[begin Exercise materials]

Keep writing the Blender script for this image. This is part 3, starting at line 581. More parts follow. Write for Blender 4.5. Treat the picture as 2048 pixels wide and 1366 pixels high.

[end Exercise materials]
[begin Exercise materials]

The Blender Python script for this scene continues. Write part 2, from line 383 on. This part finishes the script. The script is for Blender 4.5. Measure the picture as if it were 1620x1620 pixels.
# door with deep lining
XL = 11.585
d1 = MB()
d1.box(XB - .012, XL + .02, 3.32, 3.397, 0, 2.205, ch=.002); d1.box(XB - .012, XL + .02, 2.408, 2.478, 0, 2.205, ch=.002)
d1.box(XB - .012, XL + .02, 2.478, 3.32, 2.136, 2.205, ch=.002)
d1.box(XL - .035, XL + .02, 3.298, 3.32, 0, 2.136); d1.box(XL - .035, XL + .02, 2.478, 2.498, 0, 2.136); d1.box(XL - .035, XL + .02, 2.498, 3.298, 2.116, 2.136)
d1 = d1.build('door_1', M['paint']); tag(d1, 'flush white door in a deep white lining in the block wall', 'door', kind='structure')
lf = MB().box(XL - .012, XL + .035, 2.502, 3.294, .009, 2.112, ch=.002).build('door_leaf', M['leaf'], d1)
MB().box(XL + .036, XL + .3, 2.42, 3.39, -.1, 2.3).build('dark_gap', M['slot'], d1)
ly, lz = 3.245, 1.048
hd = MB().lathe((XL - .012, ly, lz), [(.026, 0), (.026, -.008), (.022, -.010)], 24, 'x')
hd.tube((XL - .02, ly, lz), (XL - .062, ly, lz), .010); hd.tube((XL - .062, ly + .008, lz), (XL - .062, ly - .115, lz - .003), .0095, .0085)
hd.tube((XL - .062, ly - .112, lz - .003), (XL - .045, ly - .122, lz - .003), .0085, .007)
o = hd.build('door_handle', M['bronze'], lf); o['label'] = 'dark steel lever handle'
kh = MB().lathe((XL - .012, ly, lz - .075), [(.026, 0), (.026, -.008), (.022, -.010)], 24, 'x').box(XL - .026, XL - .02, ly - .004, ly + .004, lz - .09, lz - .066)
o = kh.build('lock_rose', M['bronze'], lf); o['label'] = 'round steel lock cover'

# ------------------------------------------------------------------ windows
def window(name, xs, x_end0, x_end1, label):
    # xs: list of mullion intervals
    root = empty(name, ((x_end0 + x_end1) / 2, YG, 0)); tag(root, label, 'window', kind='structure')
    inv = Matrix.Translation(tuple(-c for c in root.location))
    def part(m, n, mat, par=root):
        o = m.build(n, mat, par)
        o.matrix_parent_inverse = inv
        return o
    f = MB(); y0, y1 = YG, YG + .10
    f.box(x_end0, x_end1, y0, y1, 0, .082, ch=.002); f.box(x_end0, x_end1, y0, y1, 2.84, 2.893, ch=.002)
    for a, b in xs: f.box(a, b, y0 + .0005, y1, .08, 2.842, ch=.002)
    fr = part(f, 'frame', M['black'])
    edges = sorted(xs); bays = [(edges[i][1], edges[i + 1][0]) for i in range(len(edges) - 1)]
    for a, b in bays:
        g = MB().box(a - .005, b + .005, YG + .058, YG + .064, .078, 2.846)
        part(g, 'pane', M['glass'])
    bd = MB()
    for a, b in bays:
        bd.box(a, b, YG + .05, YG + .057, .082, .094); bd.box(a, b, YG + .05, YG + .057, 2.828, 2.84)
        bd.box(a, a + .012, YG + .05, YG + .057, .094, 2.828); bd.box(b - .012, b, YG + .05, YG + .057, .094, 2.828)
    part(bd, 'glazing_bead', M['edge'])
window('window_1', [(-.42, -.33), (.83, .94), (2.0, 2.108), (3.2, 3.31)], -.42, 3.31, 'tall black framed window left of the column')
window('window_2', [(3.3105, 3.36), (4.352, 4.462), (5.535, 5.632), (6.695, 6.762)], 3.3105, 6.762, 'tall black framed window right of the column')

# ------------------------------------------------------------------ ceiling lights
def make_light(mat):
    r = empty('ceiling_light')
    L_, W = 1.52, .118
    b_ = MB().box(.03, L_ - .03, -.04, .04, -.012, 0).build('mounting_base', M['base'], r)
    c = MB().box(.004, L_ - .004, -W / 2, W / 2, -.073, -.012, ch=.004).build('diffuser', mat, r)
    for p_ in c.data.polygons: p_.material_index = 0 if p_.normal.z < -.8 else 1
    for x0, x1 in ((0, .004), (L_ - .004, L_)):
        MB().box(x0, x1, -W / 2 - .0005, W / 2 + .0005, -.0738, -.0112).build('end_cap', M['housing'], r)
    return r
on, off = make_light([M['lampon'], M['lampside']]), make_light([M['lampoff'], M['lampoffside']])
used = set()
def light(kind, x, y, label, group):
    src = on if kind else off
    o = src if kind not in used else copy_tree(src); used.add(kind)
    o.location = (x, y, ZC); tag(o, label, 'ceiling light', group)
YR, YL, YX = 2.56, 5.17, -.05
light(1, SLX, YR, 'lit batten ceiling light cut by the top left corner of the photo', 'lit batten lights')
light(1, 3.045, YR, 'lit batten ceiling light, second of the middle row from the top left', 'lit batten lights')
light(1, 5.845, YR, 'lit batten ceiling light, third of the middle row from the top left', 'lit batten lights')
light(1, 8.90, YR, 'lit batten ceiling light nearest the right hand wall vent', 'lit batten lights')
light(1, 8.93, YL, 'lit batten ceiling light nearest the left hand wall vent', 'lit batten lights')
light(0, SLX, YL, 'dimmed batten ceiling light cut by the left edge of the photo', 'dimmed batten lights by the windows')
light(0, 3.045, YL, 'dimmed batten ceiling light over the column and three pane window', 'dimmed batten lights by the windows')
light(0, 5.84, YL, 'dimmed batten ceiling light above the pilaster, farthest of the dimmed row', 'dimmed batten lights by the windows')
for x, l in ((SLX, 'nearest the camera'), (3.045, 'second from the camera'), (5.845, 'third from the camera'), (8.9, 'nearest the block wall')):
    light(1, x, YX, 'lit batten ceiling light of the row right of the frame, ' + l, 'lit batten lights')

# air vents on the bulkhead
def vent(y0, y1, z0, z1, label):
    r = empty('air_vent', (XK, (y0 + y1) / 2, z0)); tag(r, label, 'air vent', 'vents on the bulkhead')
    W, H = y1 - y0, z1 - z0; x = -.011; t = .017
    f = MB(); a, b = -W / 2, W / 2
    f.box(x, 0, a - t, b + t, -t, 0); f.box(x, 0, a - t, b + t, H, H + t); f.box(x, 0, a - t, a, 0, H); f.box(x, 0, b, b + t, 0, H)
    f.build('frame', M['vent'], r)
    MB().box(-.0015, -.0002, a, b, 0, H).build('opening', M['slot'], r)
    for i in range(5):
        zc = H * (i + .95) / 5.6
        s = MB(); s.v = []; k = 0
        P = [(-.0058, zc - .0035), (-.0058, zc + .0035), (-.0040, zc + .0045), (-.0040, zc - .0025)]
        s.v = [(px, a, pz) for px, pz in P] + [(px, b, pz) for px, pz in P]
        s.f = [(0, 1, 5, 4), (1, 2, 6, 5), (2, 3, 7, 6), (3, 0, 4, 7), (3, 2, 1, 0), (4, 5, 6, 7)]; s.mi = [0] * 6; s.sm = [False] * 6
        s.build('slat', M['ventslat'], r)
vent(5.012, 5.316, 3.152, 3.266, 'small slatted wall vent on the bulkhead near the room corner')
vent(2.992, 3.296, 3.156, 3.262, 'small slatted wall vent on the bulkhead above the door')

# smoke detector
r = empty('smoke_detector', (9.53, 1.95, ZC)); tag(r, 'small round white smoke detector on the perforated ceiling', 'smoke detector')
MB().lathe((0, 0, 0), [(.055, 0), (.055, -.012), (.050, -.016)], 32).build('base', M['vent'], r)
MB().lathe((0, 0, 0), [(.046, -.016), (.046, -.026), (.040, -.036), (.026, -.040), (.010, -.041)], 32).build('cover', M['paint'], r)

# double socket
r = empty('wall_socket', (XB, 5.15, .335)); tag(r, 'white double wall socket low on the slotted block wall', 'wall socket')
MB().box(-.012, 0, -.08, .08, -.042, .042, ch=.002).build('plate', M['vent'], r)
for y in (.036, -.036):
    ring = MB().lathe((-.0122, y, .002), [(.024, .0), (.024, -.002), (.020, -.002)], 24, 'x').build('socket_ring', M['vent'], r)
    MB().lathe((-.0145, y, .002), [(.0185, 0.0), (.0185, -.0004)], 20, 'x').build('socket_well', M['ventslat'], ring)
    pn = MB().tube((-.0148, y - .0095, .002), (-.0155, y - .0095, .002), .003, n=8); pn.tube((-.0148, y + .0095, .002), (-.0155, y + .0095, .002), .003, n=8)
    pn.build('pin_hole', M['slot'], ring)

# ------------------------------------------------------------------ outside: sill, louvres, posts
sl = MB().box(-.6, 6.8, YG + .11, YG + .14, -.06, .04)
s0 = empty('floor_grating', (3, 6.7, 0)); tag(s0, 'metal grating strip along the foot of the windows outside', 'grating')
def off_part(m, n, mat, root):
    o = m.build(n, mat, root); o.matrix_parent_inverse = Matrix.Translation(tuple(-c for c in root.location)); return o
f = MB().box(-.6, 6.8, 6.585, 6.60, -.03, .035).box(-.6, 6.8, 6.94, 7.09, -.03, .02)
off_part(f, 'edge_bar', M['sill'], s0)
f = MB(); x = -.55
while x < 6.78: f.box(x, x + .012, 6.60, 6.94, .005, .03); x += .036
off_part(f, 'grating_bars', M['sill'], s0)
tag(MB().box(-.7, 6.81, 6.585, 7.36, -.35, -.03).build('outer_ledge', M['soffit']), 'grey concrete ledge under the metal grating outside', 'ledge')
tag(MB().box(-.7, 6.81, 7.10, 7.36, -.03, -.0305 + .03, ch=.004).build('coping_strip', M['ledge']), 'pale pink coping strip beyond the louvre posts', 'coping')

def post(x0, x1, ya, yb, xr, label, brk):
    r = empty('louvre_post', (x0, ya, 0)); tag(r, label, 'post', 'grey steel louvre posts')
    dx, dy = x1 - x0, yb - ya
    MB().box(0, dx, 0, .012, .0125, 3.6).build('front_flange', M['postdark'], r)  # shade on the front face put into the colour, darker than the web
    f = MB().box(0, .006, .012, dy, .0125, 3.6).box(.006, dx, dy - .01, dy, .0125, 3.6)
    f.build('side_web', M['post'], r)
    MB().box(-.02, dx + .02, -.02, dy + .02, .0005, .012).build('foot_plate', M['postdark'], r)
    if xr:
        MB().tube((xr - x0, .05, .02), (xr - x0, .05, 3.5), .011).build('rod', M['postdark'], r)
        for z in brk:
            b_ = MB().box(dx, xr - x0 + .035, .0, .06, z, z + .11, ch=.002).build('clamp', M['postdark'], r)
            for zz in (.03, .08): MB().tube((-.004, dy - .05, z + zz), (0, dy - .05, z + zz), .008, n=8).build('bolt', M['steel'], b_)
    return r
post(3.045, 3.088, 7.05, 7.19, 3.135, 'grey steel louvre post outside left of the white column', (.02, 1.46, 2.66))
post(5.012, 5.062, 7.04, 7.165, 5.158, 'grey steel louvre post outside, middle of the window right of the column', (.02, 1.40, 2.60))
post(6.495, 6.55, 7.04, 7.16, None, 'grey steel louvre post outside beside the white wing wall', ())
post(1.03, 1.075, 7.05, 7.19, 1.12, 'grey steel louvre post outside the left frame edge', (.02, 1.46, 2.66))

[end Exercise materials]

Exercise instructions: Find the string "Write" in the listing and return every line that holds it.

In response:
Keep writing the Blender script for this image. This is part 3, starting at line 581. More parts follow. Write for Blender 4.5. Treat the picture as 2048 pixels wide and 1366 pixels high.
The Blender Python script for this scene continues. Write part 2, from line 383 on. This part finishes the script. The script is for Blender 4.5. Measure the picture as if it were 1620x1620 pixels.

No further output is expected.